What is a Home Equity Line of Credit (HELOC)?
A Home Equity Line of Credit (HELOC) is a loan secured by the available equity in your home. Your available equity is the difference between today’s market value or appraised value and the current balance of your mortgage, and any other loan secured by the property.
How Much Home Equity Do I Have?
As mentioned above, your available equity is the difference between today’s market value or appraised value and the current balance of your mortgage, and any other loan secured by the property.
For example, let’s say you bought a home 10 years ago and the remaining balance of your mortgage is $150,000. You have an appraisal completed on your home to determine its current market value. The appraisal value of your home comes back at $325,000. Your available equity is $175,000.
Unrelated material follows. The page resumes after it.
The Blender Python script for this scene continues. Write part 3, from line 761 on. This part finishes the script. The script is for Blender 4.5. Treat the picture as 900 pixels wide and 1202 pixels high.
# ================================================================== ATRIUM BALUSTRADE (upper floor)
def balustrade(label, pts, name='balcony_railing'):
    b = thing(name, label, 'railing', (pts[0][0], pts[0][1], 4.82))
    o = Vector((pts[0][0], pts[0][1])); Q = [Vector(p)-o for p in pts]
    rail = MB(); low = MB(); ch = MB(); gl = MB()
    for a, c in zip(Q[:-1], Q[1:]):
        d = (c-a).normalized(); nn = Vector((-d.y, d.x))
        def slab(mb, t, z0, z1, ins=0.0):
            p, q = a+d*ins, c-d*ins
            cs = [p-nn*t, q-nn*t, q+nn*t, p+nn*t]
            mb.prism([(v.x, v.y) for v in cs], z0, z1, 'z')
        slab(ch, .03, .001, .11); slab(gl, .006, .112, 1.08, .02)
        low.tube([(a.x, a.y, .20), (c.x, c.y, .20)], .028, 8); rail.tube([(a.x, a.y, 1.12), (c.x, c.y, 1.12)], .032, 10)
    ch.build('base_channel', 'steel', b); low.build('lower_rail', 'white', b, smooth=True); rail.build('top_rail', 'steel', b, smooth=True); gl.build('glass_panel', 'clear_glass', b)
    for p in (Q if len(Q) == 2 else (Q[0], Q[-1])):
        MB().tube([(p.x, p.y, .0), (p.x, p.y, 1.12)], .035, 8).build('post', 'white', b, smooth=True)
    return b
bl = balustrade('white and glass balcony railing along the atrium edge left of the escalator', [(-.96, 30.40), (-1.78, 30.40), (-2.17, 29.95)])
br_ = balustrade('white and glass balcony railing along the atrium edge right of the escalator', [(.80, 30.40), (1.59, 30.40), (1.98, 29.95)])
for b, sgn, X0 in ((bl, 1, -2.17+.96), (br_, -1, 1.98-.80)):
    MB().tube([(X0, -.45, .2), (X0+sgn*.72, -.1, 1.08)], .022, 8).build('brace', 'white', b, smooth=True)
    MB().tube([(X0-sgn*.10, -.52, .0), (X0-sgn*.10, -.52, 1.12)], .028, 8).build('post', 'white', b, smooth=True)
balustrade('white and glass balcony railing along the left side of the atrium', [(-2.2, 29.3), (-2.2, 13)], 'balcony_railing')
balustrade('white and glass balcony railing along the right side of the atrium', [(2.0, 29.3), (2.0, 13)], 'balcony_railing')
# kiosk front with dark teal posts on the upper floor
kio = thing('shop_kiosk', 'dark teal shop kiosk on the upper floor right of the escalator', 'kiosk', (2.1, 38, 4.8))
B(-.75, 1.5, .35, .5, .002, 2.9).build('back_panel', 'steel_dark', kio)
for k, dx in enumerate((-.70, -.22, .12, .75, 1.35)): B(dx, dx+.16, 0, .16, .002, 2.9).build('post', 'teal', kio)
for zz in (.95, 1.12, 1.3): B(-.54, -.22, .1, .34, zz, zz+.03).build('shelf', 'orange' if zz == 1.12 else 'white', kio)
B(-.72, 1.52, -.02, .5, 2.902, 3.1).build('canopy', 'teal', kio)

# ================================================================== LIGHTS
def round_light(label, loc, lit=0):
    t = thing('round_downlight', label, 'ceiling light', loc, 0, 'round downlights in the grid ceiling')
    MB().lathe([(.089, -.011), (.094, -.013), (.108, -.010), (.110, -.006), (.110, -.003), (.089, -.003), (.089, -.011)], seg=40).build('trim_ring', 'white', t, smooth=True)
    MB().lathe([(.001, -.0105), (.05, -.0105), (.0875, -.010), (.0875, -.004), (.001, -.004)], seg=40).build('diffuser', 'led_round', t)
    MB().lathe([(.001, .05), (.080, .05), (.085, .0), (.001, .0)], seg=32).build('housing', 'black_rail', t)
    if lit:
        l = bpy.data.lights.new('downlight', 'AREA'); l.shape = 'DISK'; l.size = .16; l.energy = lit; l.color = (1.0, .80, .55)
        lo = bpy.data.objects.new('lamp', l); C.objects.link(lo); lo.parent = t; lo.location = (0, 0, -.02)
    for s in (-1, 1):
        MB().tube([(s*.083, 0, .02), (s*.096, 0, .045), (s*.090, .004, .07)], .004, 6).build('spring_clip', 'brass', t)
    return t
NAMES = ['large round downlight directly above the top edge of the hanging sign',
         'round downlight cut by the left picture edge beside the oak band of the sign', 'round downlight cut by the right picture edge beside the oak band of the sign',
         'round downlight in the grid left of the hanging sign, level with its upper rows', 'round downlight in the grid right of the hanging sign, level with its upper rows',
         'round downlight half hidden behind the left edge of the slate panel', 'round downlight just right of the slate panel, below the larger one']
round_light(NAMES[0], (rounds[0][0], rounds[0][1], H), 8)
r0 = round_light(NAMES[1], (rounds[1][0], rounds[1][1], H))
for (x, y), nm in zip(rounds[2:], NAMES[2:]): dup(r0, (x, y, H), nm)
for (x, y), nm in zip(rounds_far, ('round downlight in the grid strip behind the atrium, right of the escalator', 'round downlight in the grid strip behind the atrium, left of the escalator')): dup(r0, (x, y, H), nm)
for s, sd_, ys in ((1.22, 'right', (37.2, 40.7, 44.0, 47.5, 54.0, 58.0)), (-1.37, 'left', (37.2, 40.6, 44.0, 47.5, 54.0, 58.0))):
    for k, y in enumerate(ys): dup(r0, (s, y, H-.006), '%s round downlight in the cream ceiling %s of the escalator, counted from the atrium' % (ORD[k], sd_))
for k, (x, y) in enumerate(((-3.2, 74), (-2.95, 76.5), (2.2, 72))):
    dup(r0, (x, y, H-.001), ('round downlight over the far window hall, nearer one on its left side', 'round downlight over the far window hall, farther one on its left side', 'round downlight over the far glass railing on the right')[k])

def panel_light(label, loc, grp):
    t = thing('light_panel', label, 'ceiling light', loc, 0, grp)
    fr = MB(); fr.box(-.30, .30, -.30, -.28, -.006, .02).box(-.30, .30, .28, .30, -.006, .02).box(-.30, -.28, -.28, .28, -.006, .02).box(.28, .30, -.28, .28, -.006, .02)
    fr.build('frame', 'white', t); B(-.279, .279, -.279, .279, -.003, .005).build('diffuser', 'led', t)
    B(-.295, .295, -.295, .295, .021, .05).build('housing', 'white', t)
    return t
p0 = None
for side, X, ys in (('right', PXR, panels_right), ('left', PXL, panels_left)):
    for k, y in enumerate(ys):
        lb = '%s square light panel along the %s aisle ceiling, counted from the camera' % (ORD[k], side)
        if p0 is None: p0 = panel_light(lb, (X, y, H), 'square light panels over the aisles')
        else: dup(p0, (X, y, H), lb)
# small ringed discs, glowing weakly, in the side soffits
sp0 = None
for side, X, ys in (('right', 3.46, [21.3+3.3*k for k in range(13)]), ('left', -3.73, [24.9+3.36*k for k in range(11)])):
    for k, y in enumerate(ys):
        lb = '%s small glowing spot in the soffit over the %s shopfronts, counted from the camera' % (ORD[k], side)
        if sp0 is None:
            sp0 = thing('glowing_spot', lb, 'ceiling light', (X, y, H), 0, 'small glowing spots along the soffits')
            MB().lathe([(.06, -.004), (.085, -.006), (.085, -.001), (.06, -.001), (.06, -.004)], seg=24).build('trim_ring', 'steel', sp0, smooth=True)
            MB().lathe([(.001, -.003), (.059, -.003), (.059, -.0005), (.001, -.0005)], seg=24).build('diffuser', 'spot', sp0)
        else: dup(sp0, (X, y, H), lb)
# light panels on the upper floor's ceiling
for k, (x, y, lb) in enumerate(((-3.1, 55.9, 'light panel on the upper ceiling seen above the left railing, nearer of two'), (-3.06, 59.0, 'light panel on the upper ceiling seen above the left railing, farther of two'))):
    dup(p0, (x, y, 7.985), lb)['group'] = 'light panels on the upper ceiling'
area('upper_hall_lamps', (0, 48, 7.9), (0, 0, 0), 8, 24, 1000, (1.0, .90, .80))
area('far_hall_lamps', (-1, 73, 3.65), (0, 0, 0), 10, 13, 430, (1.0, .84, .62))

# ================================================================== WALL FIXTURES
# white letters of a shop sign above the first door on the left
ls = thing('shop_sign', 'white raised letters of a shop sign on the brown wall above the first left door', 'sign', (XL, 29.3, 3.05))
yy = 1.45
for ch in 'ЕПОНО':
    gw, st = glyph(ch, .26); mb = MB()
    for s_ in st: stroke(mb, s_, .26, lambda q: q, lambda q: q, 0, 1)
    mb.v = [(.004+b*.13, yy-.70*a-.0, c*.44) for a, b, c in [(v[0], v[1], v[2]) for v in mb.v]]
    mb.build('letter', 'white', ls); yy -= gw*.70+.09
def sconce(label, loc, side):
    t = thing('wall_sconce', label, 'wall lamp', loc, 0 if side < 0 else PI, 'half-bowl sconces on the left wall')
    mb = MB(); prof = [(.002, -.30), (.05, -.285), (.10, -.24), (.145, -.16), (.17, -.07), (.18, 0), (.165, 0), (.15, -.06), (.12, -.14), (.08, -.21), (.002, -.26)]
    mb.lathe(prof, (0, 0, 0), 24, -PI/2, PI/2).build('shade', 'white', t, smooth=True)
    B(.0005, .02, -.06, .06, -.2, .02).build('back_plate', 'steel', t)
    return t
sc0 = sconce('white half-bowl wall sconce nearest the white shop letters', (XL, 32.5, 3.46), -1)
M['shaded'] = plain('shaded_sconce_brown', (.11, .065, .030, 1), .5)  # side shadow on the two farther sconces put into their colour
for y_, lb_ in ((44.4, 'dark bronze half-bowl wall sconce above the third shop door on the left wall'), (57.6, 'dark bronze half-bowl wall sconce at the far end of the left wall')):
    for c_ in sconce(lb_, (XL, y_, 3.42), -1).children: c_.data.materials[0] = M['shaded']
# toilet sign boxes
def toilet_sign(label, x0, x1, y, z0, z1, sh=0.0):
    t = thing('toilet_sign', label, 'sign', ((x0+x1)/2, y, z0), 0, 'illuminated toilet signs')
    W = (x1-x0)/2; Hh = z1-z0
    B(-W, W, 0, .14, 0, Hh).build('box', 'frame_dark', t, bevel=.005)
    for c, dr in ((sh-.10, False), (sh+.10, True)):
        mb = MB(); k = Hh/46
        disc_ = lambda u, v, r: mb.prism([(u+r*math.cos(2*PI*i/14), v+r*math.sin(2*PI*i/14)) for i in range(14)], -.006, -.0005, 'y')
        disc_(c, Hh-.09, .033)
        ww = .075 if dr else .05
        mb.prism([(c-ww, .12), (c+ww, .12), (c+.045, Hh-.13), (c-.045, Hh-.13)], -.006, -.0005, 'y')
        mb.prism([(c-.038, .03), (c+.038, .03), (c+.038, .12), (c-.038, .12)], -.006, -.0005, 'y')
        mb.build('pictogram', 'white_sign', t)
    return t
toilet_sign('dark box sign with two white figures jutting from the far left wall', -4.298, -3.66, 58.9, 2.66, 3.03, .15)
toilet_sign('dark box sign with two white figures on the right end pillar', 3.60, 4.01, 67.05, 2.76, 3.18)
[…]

Special Note: Even though your available equity is $175,000, your maximum HELOC limit will be less than this amount. That’s because most lenders will only provide a HELOC up to a maximum of 80% of the current market or appraised value.
Why Is A HELOC Considered an Attractive Loan Option?
A HELOC is one of the lowest-risk loans available on the market because it is secured by the available equity in your home. As a result, the interest rate charged for a HELOC is significantly less than rates for Personal Loans, Credit Cards, etc.
In addition, the interest you pay on the loan may be tax-deductible if you are using the funds to improve the property on which the loan is taken.1 It’s this combination of low rates and potentially tax-deductible interest that make a HELOC extremely attractive to borrowers.